Ściemka, piszę bo nie znam się na prądzie i potrzebuję pomocy
Od dłuższego czasu borykam się w Suzi ze złodziejem prądu, a tylko dlatego że szkoda mi ponad 300 cebulionów na nowy akumulator
Problem polega na tym, że po ok 3 tygodniach od naładowania akumulatora multimetr pokazuje mi ok 5V
Instrukcja obsługi mówi, że "wyciek" prądu może być, ale poniżej 3mA - u mnie jest 5mA (0.05) ...
Multimetr za "dyche" jakiś z szafki ustawiłem na "10A" i pokazuje mi 0.05 a powinien 0.03 (chyba bo nie mam pojęcia)...
Pomyślałem sobie, że może mam któryś przekaźnik uszkodzony i wiecznie załączony co powoduje rozładowywanie
Znalazłem je i rozpiąłem aby zobaczyć czy coś się zmieni niestety cały czas 5mA (0.05) ... Jedynie rozpięcie Przekaźnika rozruchowego (starter relay) poskutkowało wynikiem 0 mA (0.00).
Dodatkowo rozpiąłem gniazdo USB i ledowy tester akumulatora CTEK .. nic się nie zmieniło .... nadal 0.05 mimo, że USB jest bezpośrednio do aku.
Gniazdo USB jak wstawiałem moto do garażu rozłączałem (wyjmowałem bezpiecznik z kabla), a mimo to bateria pada na 5V...

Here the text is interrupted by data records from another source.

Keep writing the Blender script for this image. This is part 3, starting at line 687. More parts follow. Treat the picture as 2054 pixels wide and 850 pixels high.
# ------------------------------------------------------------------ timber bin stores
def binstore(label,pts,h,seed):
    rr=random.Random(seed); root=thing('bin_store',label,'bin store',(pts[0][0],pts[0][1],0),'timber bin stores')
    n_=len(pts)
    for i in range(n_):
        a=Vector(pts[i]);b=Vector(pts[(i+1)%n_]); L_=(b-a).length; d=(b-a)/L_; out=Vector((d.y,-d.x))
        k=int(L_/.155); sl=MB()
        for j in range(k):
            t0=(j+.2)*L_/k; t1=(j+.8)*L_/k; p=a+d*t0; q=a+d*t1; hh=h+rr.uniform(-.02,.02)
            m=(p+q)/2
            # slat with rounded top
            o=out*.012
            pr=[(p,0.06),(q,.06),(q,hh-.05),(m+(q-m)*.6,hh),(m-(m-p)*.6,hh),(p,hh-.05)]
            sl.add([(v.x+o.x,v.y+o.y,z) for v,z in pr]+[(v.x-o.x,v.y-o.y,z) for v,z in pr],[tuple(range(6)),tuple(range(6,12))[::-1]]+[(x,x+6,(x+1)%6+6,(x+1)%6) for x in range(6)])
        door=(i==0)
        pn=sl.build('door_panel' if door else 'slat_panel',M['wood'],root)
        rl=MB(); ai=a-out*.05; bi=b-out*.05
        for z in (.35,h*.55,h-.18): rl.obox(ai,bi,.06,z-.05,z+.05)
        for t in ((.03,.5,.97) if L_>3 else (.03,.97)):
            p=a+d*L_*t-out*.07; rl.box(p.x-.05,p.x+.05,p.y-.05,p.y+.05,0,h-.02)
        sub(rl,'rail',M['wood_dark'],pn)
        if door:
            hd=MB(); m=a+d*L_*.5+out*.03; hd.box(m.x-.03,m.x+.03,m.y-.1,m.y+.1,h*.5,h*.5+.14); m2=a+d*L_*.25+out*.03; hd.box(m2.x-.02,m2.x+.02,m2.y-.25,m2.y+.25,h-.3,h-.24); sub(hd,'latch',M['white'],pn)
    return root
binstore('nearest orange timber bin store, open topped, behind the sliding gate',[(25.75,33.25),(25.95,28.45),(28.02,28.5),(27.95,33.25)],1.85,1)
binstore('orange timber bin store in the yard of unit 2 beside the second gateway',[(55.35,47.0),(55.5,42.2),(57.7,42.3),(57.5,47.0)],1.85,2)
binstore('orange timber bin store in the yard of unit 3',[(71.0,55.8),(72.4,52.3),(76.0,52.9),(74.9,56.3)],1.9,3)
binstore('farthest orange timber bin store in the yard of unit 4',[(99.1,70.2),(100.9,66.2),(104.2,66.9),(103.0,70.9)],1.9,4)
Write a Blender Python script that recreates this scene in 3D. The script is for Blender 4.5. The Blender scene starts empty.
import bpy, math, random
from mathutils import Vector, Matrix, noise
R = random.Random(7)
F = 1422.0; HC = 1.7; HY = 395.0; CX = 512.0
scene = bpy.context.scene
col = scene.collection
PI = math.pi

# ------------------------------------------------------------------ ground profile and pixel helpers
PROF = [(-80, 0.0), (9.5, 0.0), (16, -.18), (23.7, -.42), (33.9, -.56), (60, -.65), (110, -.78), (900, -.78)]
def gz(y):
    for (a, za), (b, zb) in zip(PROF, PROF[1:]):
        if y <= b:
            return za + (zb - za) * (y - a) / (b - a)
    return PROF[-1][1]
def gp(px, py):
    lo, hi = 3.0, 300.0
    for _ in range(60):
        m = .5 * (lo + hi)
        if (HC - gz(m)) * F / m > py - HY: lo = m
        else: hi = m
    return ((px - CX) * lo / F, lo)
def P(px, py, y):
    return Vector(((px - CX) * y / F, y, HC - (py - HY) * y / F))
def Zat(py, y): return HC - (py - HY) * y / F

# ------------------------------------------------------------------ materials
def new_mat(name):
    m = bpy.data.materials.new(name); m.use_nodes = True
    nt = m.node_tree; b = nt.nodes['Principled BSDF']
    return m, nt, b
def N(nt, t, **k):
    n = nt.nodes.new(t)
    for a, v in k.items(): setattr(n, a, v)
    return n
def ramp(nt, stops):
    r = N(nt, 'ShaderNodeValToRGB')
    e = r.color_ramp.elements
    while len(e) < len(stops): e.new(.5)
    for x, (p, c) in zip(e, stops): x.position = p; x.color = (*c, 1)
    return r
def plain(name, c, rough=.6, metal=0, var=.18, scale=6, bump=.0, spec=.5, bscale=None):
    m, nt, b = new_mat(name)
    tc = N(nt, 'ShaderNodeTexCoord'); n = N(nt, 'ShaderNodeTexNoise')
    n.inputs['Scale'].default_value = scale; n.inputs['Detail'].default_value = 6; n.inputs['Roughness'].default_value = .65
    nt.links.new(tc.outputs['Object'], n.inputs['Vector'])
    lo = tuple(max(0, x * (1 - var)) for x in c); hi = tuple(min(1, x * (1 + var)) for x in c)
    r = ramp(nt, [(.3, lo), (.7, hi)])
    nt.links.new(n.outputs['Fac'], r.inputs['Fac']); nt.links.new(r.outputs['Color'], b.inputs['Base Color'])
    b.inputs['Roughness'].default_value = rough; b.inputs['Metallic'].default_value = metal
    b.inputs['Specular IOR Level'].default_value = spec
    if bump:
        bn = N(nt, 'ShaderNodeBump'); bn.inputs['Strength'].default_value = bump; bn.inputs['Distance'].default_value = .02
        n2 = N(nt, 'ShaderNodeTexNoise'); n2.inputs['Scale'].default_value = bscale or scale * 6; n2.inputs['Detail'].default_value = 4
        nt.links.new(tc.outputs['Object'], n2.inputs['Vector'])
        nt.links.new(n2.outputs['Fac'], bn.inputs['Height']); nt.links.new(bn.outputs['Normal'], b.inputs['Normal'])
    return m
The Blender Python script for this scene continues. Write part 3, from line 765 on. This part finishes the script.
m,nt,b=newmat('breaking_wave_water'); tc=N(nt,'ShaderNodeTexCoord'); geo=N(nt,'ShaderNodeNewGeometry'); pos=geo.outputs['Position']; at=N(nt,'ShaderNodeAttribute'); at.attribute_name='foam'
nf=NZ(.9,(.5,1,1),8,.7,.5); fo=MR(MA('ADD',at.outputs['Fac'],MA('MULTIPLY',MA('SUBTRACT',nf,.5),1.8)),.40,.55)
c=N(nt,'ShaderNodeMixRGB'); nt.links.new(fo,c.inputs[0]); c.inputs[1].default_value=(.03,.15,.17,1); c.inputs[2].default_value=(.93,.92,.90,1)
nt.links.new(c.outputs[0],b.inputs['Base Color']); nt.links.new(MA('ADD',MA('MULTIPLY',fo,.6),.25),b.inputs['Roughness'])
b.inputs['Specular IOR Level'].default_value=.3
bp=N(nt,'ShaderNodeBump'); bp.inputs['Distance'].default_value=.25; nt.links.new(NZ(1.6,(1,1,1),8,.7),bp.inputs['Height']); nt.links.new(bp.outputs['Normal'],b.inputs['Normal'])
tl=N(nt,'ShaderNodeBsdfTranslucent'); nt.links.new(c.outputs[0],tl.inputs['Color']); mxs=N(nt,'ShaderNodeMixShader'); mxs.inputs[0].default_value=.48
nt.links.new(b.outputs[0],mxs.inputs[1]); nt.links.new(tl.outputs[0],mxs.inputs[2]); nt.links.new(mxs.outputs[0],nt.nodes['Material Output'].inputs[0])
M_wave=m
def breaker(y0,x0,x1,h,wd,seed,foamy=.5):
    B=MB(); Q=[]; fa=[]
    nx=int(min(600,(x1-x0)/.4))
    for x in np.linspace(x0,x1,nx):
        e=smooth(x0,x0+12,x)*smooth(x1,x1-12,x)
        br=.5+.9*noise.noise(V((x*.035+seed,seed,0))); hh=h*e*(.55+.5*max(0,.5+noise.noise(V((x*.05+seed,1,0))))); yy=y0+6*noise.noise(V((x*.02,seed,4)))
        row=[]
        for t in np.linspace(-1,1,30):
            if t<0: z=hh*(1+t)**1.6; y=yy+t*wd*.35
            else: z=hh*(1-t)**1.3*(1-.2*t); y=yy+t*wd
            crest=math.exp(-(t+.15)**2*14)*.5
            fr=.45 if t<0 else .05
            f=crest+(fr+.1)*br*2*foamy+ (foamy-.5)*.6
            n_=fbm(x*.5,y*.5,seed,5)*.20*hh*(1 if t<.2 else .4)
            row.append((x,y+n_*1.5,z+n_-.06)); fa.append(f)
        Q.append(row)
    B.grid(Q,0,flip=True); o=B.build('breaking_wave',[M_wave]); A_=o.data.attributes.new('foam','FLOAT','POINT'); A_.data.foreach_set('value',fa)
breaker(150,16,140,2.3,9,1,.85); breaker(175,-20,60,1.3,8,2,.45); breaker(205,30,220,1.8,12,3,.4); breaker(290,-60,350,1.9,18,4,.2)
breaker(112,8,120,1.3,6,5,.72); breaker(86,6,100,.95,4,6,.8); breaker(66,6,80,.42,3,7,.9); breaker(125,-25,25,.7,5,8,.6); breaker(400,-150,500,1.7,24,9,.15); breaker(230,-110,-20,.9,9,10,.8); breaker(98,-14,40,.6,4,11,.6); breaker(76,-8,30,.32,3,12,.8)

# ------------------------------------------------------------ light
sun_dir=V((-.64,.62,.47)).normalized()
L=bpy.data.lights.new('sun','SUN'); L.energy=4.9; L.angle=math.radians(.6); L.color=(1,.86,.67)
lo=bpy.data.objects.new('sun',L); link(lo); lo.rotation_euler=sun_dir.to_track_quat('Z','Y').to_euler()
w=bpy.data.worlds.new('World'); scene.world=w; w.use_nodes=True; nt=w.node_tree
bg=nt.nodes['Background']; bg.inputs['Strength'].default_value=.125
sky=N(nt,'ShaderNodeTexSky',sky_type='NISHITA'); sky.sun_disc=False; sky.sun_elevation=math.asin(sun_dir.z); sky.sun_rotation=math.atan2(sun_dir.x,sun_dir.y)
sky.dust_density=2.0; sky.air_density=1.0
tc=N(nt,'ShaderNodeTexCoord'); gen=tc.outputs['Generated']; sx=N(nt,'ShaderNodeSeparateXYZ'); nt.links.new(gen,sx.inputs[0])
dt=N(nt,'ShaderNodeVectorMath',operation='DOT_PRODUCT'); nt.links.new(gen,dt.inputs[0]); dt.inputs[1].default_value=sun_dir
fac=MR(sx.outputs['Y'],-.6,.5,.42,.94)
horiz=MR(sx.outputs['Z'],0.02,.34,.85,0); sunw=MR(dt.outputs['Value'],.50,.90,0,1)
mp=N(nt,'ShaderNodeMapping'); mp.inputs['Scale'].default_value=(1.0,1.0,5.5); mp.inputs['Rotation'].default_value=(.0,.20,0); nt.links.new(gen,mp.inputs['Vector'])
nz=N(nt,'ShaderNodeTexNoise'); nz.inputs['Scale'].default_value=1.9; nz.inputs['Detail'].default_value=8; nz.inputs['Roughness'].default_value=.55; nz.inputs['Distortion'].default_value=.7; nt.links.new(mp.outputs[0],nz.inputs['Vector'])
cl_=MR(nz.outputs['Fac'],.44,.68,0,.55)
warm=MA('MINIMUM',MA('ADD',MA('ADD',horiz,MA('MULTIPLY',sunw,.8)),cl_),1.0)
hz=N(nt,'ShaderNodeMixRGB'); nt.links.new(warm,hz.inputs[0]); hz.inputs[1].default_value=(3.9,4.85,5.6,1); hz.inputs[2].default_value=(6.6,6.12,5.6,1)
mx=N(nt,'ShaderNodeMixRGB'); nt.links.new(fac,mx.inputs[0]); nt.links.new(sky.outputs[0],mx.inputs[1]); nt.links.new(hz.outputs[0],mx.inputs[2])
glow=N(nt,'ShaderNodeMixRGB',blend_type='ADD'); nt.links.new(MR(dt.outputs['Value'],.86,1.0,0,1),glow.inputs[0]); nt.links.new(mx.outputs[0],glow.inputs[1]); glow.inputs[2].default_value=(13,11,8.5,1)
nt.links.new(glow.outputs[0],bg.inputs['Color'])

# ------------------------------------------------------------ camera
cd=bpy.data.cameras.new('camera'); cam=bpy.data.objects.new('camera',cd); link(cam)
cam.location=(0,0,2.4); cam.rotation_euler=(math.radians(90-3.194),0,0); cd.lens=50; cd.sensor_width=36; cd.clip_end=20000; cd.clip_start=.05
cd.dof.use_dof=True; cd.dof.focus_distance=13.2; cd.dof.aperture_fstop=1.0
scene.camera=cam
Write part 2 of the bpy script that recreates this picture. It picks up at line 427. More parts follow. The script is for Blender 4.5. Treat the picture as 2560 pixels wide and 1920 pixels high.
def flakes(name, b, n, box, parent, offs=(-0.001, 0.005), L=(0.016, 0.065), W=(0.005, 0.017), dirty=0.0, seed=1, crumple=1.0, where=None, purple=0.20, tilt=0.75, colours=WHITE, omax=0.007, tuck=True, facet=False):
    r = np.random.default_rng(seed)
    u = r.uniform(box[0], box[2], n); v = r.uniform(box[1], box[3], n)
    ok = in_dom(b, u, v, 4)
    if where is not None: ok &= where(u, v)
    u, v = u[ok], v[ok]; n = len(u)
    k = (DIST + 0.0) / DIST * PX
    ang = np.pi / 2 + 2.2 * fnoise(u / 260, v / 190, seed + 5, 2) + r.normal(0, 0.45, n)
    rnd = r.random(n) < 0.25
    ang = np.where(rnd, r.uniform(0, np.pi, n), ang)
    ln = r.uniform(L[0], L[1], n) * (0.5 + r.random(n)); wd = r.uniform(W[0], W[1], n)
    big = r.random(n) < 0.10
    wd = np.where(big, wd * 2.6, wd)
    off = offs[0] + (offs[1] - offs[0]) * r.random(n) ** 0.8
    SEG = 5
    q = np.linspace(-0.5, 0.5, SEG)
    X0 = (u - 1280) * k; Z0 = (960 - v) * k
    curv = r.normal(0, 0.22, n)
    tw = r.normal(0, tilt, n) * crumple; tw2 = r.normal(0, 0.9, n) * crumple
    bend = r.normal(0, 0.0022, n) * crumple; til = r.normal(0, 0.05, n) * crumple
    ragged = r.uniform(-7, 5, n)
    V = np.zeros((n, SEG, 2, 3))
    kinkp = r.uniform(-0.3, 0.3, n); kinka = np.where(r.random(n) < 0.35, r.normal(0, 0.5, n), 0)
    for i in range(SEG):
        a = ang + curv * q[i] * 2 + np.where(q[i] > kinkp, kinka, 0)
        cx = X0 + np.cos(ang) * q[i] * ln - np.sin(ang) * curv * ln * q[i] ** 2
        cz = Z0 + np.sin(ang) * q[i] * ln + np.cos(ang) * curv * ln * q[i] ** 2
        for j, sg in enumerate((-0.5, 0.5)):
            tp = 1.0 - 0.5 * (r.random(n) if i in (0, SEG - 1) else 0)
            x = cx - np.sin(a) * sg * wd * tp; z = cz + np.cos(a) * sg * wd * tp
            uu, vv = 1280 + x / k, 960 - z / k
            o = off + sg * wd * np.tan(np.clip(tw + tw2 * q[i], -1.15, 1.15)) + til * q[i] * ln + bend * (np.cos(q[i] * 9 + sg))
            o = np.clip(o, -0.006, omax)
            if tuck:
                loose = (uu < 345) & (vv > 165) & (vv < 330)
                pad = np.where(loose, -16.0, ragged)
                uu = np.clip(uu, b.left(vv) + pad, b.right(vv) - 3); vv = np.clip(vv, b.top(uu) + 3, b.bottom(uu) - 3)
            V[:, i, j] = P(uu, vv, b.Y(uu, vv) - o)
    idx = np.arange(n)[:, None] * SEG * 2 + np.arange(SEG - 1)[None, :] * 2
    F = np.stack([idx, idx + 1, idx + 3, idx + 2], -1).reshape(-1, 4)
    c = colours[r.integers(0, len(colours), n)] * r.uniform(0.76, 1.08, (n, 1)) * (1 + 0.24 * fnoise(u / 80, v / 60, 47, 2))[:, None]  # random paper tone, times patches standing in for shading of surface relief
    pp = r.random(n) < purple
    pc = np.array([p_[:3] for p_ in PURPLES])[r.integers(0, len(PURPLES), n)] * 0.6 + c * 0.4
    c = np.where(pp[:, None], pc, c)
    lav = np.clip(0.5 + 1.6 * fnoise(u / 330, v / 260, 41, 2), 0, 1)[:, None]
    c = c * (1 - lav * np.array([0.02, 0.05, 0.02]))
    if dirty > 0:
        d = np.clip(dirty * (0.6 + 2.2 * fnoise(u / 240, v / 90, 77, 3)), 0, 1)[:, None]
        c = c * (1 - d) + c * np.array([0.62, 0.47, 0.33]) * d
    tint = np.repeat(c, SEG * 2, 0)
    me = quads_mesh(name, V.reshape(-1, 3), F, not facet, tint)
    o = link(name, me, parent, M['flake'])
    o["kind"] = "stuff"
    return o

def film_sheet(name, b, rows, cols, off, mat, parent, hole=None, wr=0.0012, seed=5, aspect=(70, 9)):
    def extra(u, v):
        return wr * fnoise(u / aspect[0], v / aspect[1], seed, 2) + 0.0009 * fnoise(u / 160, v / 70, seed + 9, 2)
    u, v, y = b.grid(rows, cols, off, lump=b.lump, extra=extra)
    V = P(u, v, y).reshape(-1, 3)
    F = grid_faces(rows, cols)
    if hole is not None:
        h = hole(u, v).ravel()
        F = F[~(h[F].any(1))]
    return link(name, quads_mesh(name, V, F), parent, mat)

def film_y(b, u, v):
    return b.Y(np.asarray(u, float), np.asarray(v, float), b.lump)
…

Jedyne co może mi zjadać prąd to GPS z wbudowaną baterią 150mAh...
Dodam jeszcze, że poprzedni właściciel wsadził w moto nowy akumulator i przez 2 lata motocykl stał (zrobił 1 tys km) z podpiętym gniazdem USB bezpośrednio do akumulatora.
Zastanawiam się, czy to nie zniszczyło akumulatora bo przetwornica wiecznie zbijała 12V na 5V i tak przez 2 lata ..
Ładuję teraz akumulator prostownikiem i zobaczę czy będzie trzymał prąd czy spadnie poniżej 12V samoistnie.
Chętnie posłucham sugestii i wykonam zalecone czynności bo już brakło mi pomysłów i stawiam na wariant - nowy akumulator.